改訂新版 世界大百科事典 「線形群」の意味・わかりやすい解説
線形群 (せんけいぐん)
linear group
複素数体C上のn次正方行列で,行列式が0でないものの集合をGL(n,C)で表す。GL(n,C)は{A|AはC上のn次正方行列で,逆行列をもつもの}と一致するから,行列の乗法によって群になる。これをC上のn次一般線形群という。GL(n,C)の部分群を線形群と呼ぶ。すべての有限群は線形群と同型である。SL(n,C)={A∈GL(n,C)|detA=1},SL(n,Z)={A∈SL(n,C)|Aの要素はすべて整数}なども線形群である。
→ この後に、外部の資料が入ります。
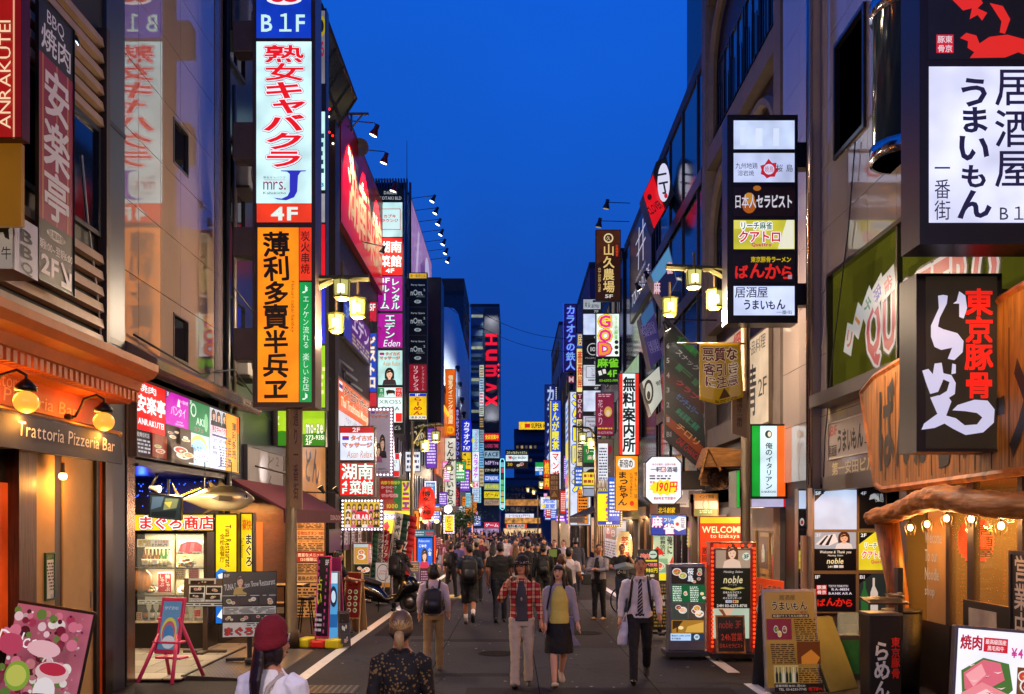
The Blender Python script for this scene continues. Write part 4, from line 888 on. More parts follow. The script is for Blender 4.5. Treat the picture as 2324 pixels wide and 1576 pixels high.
mq=front('orange lit wall of menu prices under the dark red awning',672,1178,738,1440,21.8,d=.08,fr=1.5,fc='#2a1810',name='menu_wall',cells=[
    (674,1180,736,1202,'#d8a060',.45,[lines(676,1182,734,1200,6,'#30180c')]),(674,1203,736,1225,'#d8a060',.55,[t('名物ねぎタン 980',675,1206,735,1215,'#a01c10',b=.02),lines(676,1217,734,1224,2,'#30180c')]),(674,1226,736,1252,'#d8a060',.5,[t('ロース  カルビ',680,1227,730,1231,'#30180c',b=.02),lines(676,1233,734,1251,5,'#30180c')]),
    (674,1254,736,1276,'#b83020',.6,[t('豊富なメニュー\n120種類以上',676,1256,734,1274,'#f4e0c0',b=.03)]),(674,1278,736,1302,'#d8a060',.45,[lines(676,1280,734,1300,6,'#30180c')]),(674,1304,736,1322,'#d8a060',.45,[t('最高の和牛へ',676,1308,730,1318,'#30180c',b=.02)]),(674,1324,736,1438,'#d8a060',.4,[lines(676,1328,734,1430,14,'#30180c')])])
kidbox(b3,'terrace_wall',wood('#4a2a14',.5,(1,1,14)),-5.349,-5.3,16.9,24,0,2.7);kidbox(b3,'terrace_window',E('#c87828',.35,.5),-5.298,-5.28,17.6,19.6,.9,2.2)
lamp('terrace_light','AREA',(-4.8-b3.location.x,20-b3.location.y,2.6-b3.location.z),60,'#ffb060',(.3,3),b3)
o=thing('terrace_table','small black table with stools on the terrace under the awning','table',tuple(P(648,1450,17.6)));o.location.z=0
MB().box(-.4,.4,-.3,.3,.98,1.02).obj('table_top',M('#141012',.35),o,bevel=.005);MB().tube([(0,0,0),(0,0,.98)],.03,8).obj('leg',M('#1a1818',.3,.7),o);MB().lathe([(.25,0),(.24,.02)],n=16).obj('foot',M('#1a1818',.3,.7),o)
for i,(dx,lb) in enumerate(((.35,'black bar stool with slim metal legs beside the lamp post'),(.8,'black bar stool nearest the orange menu wall'))):
    o=thing('bar_stool',lb,'stool',(-4.35+dx*.8,18.3+i*.5,0))
    MB().lathe([(.15,.66),(.17,.68),(.16,.72)],n=14).obj('seat',M('#1c1616',.4),o,True)
    for a in range(4):MB().tube([(.1*math.cos(a*1.57+.8),.1*math.sin(a*1.57+.8),.66),(.2*math.cos(a*1.57+.8),.2*math.sin(a*1.57+.8),0)],.013,6).obj('leg',M('#2a2828',.3,.8),o)
o=thing('drink_crate','red and brown stacked drink crate under the terrace table','crate',(P(636,1420,18.2).x,18.2,0))
for i in range(2):MB().box(-.22,.22,-.18,.18,.02+i*.32,.30+i*.32).obj('crate_tier',M(('#7a2418','#5a3418')[i],.5),o,bevel=.015);MB().box(-.12,.12,-.184,-.18,.1+i*.32,.22+i*.32).obj('label_panel',M('#c8b8a0',.6),o)
# brick building with the red hunan board
b4=block('dark brown brick building carrying the big glossy red board','building',-14,-5.25,26.4,36.6,15.0,brick('#3a2826','#14100f',.55,.3,.1,'yz',.012))
kidbox(b4,'pilaster',M('#2c1f1c',.5,0,.4,3),-5.249,-5.05,26.45,27.1,0,14.2)
for i,(y0,z0,z1) in enumerate(((27.6,4.5,7.4),(28.4,6.4,7.2),(29.4,6.2,7.0))):
    MB().tube([(-5.15-b4.location.x,y0-b4.location.y,z0),(-5.15-b4.location.x,y0-b4.location.y,z1),(-5.15-b4.location.x,y0+2.2-b4.location.y,z1+.05)],.05,8).obj('pipe',M('#6a6064',.3,.6),b4,True)
rb=side('huge glossy red board with cream brush characters under three floodlights',-5.08,27.4,36.4,11.1,14.7,d=.16,fr=.03,fc='#8a0e14',bg='#b80e18',s=0,name='red_board',items=[t('湖南菜館',.14,.22,.95,.85,'#c8a878',jit=.3,b=.03)])
[x for x in rb.children if x.name.startswith('panel')][0].data.materials[0]=M('#c80408',.3,0,.1,1,0,1.12)
for i,(px,py,ax,ay,lb) in enumerate(((849,303,813,292,'nearest gooseneck floodlight lit above the red board'),(872,366,845,357,'middle gooseneck floodlight lit above the red board'),(893,430,868,403,'farthest gooseneck floodlight lit above the red board'))):
    Y=(28.8,31.6,34.6)[i];v_=P(px,py,Y);spot(lb,v_,(-5.1,Y+.3,12.6),380,'#fff0d8',[(-5.1,Y-.2,v_.z+.05),(-4.95,Y-.15,v_.z+.32),(v_.x,Y,v_.z+.32)],.13,head='#6a1418',glow=5,ang=100)
v_=P(867,572,33);spot('unlit gooseneck lamp below the bottom edge of the red board',v_,(-5.2,33,10.5),0,'#ffffff',[(-5.2,31,v_.z-.2)],.1,lit=False)
rf=thing('roof_canopy_frame','slanted dark roof frame with glass panes and red string bulbs above the brick building','canopy',(-5.3,24.6,13.2))
m_=MB()
for i in range(6):y=-2.6+i*.98;m_.tube([(-.1,y,0),(.75,y,1.3)],.05,6)
for f_ in (0,.5,1):m_.tube([(-.1+.85*f_,-2.6,1.3*f_),(-.1+.85*f_,2.3,1.3*f_)],.06,6)
fo=m_.obj('frame',M('#15181f',.5,.3),rf);MB().poly([(-.1,-2.6,-.02),(-.1,2.3,-.02),(.75,2.3,1.28),(.75,-2.6,1.28)]).obj('glazing',M('#3c4a5a',.12,.2,.2),rf)
m_=MB();m2=MB()
for i in range(26):(m_ if i%3 else m2).ball((.55-.02*i+.1*math.sin(i),-2.3+i*.19,.75-.045*i+.06*math.sin(i*2)),.035,n=6)
m_.obj('red_bulbs',E('#ff2018',3,0),rf);m2.obj('white_bulbs',E('#fff0d0',3,0),rf)
o=thing('satellite_dish','grey satellite dish on the roof edge between two floodlights','satellite dish',tuple(P(818,335,30.5)))
MB().lathe([(.02,.07),(.18,.04),(.28,-.03),(.29,-.03),(.18,.06),(.02,.09)],n=20).obj('dish',M('#6a7078',.5,.1),o,True,rot=(R(-70),R(25),0));MB().tube([(0,.1,0),(-.3,.2,-.4)],.03,6).obj('mast',M('#2a2c30',.4,.5),o)
o=thing('roof_davit','steel T shaped bracket on the roof edge above the first floodlight','bracket',tuple(P(790,262,28.0)));MB().box(-.1,.62,-.04,.04,.0,.07).obj('beam',M('#58606a',.4,.5),o);MB().tube([(.1,0,-.5),(.1,0,0)],.035,6).obj('post',M('#58606a',.4,.5),o);MB().tube([(.1,0,-.4),(.42,0,0)],.025,6).obj('brace',M('#58606a',.4,.5),o)
side('purple and blue wall poster board seen at a slant on the brick wall',-5.1,27.9,33.2,7.8,9.1,bg='#5a1c80',s=.55,d=.1,items=[r(.02,.03,.25,.97,'#2a3cb0'),t('エデン',.3,.1,.95,.6,'#e8d8f4',b=.03),lines(.3,.66,.95,.95,3,'#c8b890'),t('3F',.05,.2,.2,.5,'#90b0e0')])
side('orange and white Thai massage wall sign seen at a slant',-5.05,26.8,32.8,4.5,6.45,d=.2,fr=.05,fc='#8a8480',cells=[(.01,.02,.99,.5,'#e8601c',1.0,[t('タイ古式マッサージ',.16,.05,.95,.24,'#18100c',b=.03,oc='#f0e0c8'),r(.03,.06,.12,.2,'#f0f0f4'),r(.03,.1,.12,.16,'#202a80'),t('Thai Traditional Massage',.08,.27,.96,.46,'#f8e8c0',b=.02,sh=.2)]),(.01,.505,.99,.98,'#dcdce4',1.0,[t('Asian Relax',.15,.66,.7,.9,'#303038'),t('アジアンリラックス',.2,.55,.75,.64,'#303038'),lady(.72,.52,.95,.98)])])
def thai(x0,y0,x1,y1,top):return [t('タイ古式',x0+(x1-x0)*.28,y0,x1,y0+(y1-y0)*.22,'#e07818',b=.03,oc='#503878',ow=.03),r(x0,y0+1,x0+(x1-x0)*.22,y0+(y1-y0)*.2,'#c02030'),r(x0,y0+(y1-y0)*.07,x0+(x1-x0)*.22,y0+(y1-y0)*.15,'#2030a0'),t('マッサージ',x0,y0+(y1-y0)*.3,x1,y0+(y1-y0)*.52,'#e07818',b=.03,oc='#503878',ow=.03),t('Asian Relax',x0+(x1-x0)*.15,y0+(y1-y0)*.64,x1,y0+(y1-y0)*.96,'#c07830',sh=.2)]
front('square white Thai massage sign with red 2F band, above the red square sign',770,967,851,1047,26.0,d=.3,fr=2.5,fc='#5a5048',cells=[(772,969,849,983,'#c01c20',1.0,[t('2F',800,971,817,981,'#f4e0e0',b=.02)]),(772,983.2,849,1045,'#d8e4f8',1.15,thai(777,989,845,1042,0))])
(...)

{Xij|1≦i≦n,1≦j≦n}を変数とする C上の多項式f1(……,Xij,……),……,fn(……,Xij,……)があって,G={A∈GL(n,C)|A=(aij)とすると,f1(……,aij,……)=……=fn(……,aij,……)=0}がGL(n,C)の部分群になっているとき,Gは線形代数群であるという。例えば,上記のSL(n,C)は線形代数群であり,T={A∈GL(n,C)|A=(aij),i≠jならばaij=0}もそうである。一般に,群Gから,GL(n,C)への群の準同型をGのn次の表現と呼ぶ。群の表現は群論においてたいへん重要なものである。同様なことが一般の体K上の行列の場合にも考えられている。